> **Aim**: From the entries below, reproduce exactly the line containing "Keep writing the", the line containing "return V, Q", and every line in between, with nothing added.
-----
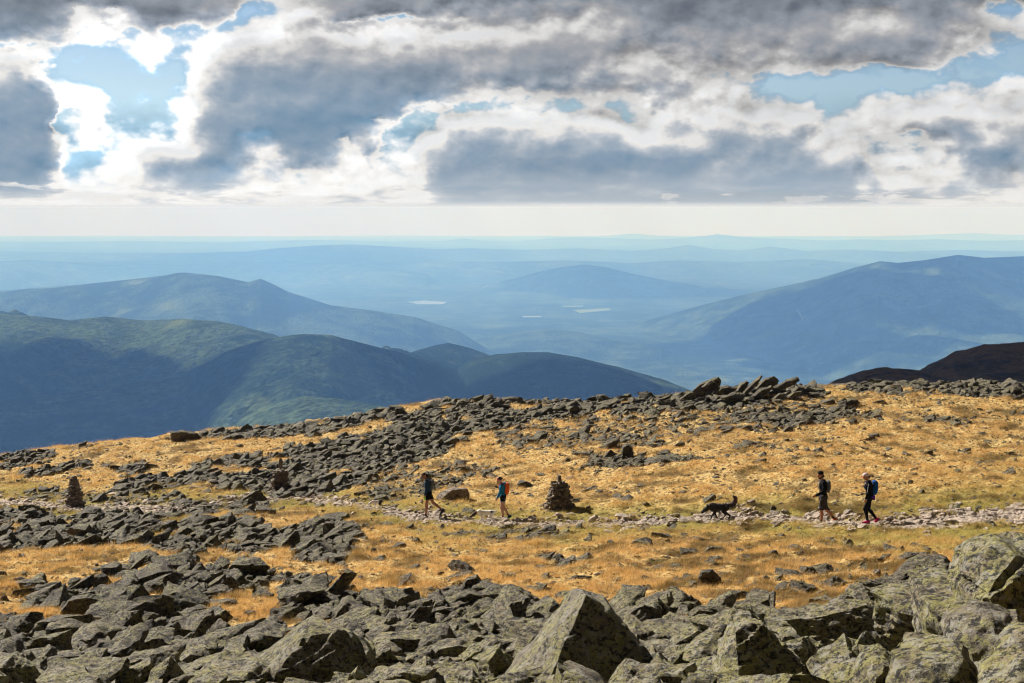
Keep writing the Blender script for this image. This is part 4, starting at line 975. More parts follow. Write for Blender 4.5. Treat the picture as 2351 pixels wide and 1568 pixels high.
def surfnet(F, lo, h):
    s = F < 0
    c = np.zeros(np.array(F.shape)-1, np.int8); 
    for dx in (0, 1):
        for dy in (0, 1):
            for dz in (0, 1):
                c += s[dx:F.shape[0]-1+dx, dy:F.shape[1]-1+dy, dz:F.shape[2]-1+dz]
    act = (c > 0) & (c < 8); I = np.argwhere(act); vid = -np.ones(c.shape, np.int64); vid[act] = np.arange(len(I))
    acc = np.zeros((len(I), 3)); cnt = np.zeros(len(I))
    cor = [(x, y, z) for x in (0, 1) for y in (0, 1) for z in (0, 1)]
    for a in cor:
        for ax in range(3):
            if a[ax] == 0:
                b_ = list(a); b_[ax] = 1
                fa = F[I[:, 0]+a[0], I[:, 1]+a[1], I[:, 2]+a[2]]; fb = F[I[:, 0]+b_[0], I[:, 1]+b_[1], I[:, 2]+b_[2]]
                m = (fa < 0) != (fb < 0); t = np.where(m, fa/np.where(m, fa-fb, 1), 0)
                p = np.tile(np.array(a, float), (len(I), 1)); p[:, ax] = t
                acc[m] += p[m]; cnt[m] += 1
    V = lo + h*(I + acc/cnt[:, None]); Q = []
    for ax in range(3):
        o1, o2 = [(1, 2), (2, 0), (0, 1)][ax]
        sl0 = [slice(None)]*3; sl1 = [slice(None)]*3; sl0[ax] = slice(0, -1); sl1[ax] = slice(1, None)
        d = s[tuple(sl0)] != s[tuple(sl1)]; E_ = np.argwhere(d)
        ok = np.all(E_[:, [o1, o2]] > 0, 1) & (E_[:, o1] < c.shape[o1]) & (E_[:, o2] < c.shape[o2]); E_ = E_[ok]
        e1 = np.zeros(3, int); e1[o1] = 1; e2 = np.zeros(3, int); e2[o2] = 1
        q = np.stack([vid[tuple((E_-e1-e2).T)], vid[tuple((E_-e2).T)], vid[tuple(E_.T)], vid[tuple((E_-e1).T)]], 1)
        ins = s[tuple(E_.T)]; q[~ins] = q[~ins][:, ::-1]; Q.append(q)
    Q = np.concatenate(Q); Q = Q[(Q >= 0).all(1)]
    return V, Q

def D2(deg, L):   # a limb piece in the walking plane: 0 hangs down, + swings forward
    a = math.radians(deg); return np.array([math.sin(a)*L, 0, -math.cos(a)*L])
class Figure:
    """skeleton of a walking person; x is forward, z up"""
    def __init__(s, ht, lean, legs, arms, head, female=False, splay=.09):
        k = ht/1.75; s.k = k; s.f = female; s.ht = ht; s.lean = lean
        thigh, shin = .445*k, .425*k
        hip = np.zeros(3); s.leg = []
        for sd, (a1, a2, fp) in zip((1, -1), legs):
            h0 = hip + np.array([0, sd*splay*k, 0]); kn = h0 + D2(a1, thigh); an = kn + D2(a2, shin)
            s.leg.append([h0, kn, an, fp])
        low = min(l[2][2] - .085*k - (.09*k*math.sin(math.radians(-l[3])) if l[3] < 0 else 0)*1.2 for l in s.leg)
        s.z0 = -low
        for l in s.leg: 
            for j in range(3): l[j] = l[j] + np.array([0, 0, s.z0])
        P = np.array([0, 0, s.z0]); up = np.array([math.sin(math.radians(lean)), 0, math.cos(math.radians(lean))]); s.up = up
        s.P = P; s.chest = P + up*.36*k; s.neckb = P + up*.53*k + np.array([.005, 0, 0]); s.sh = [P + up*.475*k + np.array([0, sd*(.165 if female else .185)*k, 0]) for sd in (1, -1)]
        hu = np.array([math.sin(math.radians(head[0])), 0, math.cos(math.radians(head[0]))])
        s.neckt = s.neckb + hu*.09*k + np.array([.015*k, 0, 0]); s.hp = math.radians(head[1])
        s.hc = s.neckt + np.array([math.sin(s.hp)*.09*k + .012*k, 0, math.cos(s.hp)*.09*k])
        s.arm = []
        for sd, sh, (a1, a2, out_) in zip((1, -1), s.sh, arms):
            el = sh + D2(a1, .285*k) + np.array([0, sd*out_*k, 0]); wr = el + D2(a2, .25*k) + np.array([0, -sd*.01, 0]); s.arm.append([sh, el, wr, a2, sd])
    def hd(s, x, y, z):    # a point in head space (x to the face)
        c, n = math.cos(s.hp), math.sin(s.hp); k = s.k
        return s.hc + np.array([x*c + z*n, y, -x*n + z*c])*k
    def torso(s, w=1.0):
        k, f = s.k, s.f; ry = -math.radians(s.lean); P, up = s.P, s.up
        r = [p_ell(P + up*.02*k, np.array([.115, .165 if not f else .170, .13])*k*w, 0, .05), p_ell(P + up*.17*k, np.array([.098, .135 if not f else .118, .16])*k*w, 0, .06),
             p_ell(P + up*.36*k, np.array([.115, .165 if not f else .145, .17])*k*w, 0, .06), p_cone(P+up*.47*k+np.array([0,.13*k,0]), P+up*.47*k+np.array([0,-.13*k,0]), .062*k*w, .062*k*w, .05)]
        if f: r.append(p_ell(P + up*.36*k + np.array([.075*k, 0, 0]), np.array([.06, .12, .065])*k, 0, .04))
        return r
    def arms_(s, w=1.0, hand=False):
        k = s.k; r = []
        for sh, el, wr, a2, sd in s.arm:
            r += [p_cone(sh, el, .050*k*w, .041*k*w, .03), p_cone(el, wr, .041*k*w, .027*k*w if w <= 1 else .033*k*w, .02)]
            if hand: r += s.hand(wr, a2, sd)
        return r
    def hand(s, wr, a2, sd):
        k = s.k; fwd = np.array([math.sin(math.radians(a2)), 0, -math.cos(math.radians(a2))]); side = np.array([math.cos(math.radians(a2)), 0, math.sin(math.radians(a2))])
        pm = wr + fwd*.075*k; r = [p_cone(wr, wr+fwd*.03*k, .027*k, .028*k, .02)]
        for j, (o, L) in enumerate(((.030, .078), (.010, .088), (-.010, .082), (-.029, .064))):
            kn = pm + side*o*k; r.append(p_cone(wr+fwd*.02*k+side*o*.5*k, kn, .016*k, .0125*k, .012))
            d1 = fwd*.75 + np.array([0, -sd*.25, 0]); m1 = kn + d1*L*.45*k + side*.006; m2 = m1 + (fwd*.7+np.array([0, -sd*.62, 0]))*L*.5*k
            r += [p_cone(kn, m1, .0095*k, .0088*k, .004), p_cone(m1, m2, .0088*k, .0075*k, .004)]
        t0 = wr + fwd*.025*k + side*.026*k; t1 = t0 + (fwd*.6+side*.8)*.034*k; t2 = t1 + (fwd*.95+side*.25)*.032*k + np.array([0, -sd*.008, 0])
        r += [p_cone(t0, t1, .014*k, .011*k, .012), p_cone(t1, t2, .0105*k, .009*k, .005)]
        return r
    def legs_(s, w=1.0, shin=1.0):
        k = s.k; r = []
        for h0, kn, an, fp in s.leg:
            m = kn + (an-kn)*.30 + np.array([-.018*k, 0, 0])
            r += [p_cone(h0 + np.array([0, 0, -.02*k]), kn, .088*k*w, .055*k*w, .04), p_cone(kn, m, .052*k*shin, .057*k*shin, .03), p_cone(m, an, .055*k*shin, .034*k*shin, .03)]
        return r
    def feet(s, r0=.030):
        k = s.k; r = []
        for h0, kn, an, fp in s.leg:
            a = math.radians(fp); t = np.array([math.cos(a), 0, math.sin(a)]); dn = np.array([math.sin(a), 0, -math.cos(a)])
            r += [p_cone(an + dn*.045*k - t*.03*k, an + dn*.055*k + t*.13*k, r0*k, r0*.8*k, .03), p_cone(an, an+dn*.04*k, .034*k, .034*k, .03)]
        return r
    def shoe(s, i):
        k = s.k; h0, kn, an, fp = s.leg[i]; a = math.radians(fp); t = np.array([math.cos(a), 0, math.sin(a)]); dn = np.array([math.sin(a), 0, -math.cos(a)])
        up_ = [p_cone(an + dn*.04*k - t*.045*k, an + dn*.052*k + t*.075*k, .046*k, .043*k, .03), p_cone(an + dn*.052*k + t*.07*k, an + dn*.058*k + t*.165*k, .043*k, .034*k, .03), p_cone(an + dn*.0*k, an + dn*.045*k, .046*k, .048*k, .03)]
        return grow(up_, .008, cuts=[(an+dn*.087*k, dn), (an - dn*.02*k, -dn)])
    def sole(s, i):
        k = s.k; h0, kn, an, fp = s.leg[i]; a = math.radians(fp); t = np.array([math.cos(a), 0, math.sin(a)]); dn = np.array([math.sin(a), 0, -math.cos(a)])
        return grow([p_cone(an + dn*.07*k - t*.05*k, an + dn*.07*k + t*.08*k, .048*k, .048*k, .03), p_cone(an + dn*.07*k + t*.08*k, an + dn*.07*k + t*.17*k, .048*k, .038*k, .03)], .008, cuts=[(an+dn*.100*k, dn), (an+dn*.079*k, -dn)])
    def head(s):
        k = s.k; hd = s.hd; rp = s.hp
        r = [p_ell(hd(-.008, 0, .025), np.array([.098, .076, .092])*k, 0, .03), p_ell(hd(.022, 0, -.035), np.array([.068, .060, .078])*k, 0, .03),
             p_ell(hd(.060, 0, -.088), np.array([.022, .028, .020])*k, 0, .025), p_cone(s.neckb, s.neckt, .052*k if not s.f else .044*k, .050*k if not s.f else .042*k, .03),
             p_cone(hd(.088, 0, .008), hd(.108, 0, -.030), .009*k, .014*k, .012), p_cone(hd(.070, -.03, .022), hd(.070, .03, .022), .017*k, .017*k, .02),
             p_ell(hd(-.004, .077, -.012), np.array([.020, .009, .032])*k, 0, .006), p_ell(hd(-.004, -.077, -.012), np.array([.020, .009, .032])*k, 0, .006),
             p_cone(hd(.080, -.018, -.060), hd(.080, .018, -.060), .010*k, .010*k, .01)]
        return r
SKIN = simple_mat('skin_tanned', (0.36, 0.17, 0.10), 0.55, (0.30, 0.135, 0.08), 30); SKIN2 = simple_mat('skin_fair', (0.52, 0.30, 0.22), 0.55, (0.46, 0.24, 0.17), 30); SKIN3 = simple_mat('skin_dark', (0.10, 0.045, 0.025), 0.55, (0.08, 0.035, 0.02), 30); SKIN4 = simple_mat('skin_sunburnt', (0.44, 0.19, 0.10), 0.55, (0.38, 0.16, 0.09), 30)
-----
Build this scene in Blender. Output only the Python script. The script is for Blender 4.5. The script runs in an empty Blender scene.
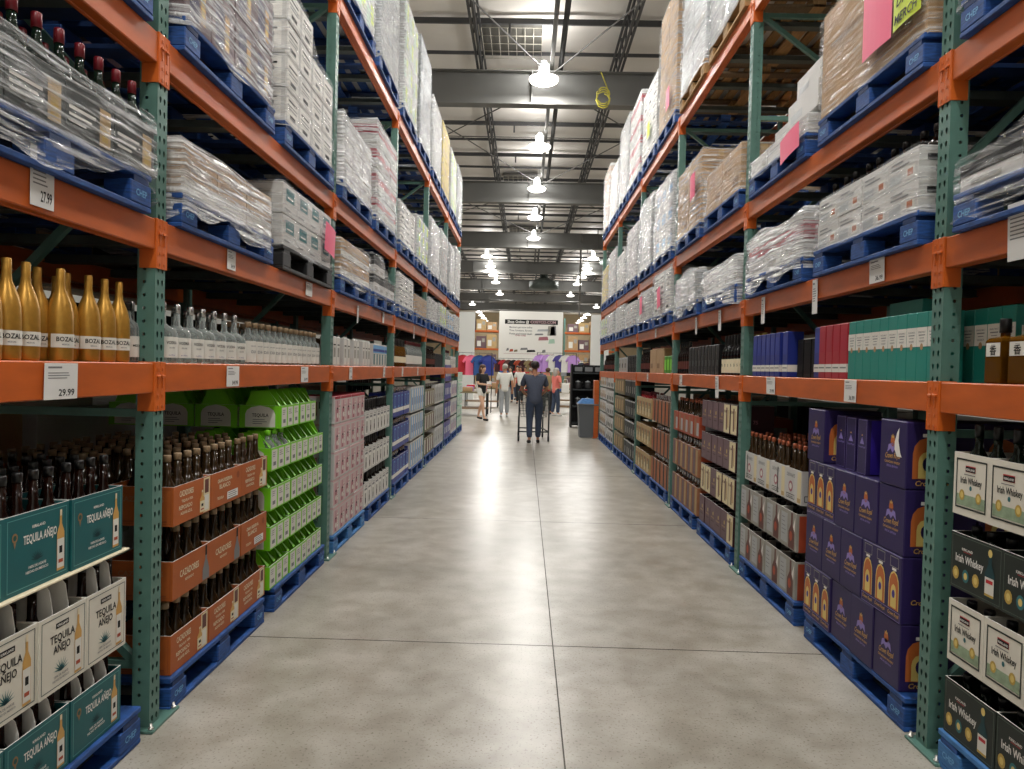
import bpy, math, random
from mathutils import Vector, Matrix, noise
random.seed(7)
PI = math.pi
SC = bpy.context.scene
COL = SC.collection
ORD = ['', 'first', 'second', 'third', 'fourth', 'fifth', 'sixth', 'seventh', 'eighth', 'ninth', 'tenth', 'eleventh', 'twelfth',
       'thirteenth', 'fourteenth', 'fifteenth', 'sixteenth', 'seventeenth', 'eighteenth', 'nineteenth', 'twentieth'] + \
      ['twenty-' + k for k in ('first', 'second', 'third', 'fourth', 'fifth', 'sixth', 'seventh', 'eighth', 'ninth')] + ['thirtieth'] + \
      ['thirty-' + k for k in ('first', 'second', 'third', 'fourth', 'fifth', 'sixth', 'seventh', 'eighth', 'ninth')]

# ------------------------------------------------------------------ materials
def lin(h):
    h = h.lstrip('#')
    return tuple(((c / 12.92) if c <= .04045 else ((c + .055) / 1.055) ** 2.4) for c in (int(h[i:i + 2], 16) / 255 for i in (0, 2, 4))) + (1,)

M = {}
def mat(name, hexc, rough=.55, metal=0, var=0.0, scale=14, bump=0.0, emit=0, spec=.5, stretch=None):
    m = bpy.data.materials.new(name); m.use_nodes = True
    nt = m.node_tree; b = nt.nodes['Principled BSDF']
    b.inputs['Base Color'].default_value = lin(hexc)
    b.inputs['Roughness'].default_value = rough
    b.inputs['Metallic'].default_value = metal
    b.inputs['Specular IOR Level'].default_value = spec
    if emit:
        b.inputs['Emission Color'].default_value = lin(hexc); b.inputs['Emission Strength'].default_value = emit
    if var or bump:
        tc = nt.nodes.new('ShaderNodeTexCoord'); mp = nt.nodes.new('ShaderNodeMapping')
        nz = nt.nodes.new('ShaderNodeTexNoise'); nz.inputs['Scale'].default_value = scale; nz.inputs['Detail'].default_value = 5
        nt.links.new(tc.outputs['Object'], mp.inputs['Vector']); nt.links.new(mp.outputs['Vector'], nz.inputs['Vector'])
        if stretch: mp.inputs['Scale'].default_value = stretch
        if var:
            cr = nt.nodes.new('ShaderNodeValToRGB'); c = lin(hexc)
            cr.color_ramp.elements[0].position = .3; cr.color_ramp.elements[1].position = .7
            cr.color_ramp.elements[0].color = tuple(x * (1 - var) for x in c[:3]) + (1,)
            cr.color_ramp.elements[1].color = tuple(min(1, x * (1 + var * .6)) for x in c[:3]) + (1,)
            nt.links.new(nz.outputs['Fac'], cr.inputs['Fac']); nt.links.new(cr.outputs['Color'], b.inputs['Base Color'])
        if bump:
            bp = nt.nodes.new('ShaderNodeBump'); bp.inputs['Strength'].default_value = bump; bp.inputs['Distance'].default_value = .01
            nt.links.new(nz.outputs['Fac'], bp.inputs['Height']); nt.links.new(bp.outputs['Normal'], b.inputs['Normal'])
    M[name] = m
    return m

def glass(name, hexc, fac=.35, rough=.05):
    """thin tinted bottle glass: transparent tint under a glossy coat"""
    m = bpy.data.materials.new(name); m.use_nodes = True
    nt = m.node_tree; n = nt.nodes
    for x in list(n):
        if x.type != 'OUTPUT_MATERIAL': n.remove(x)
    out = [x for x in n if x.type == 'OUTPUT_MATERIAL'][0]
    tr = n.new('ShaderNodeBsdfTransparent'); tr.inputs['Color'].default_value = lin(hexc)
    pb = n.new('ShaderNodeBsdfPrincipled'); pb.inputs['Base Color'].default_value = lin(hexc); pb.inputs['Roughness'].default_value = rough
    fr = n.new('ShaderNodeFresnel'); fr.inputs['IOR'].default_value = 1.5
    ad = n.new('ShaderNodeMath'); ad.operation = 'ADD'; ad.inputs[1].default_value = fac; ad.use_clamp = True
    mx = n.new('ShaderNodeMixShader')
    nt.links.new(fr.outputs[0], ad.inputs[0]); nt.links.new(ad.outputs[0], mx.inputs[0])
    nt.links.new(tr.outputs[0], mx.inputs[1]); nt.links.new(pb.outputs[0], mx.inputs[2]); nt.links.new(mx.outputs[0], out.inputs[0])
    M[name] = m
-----
> **Answer to the exercise**:
Keep writing the Blender script for this image. This is part 4, starting at line 975. More parts follow. Write for Blender 4.5. Treat the picture as 2351 pixels wide and 1568 pixels high.
def surfnet(F, lo, h):
    s = F < 0
    c = np.zeros(np.array(F.shape)-1, np.int8); 
    for dx in (0, 1):
        for dy in (0, 1):
            for dz in (0, 1):
                c += s[dx:F.shape[0]-1+dx, dy:F.shape[1]-1+dy, dz:F.shape[2]-1+dz]
    act = (c > 0) & (c < 8); I = np.argwhere(act); vid = -np.ones(c.shape, np.int64); vid[act] = np.arange(len(I))
    acc = np.zeros((len(I), 3)); cnt = np.zeros(len(I))
    cor = [(x, y, z) for x in (0, 1) for y in (0, 1) for z in (0, 1)]
    for a in cor:
        for ax in range(3):
            if a[ax] == 0:
                b_ = list(a); b_[ax] = 1
                fa = F[I[:, 0]+a[0], I[:, 1]+a[1], I[:, 2]+a[2]]; fb = F[I[:, 0]+b_[0], I[:, 1]+b_[1], I[:, 2]+b_[2]]
                m = (fa < 0) != (fb < 0); t = np.where(m, fa/np.where(m, fa-fb, 1), 0)
                p = np.tile(np.array(a, float), (len(I), 1)); p[:, ax] = t
                acc[m] += p[m]; cnt[m] += 1
    V = lo + h*(I + acc/cnt[:, None]); Q = []
    for ax in range(3):
        o1, o2 = [(1, 2), (2, 0), (0, 1)][ax]
        sl0 = [slice(None)]*3; sl1 = [slice(None)]*3; sl0[ax] = slice(0, -1); sl1[ax] = slice(1, None)
        d = s[tuple(sl0)] != s[tuple(sl1)]; E_ = np.argwhere(d)
        ok = np.all(E_[:, [o1, o2]] > 0, 1) & (E_[:, o1] < c.shape[o1]) & (E_[:, o2] < c.shape[o2]); E_ = E_[ok]
        e1 = np.zeros(3, int); e1[o1] = 1; e2 = np.zeros(3, int); e2[o2] = 1
        q = np.stack([vid[tuple((E_-e1-e2).T)], vid[tuple((E_-e2).T)], vid[tuple(E_.T)], vid[tuple((E_-e1).T)]], 1)
        ins = s[tuple(E_.T)]; q[~ins] = q[~ins][:, ::-1]; Q.append(q)
    Q = np.concatenate(Q); Q = Q[(Q >= 0).all(1)]
    return V, Q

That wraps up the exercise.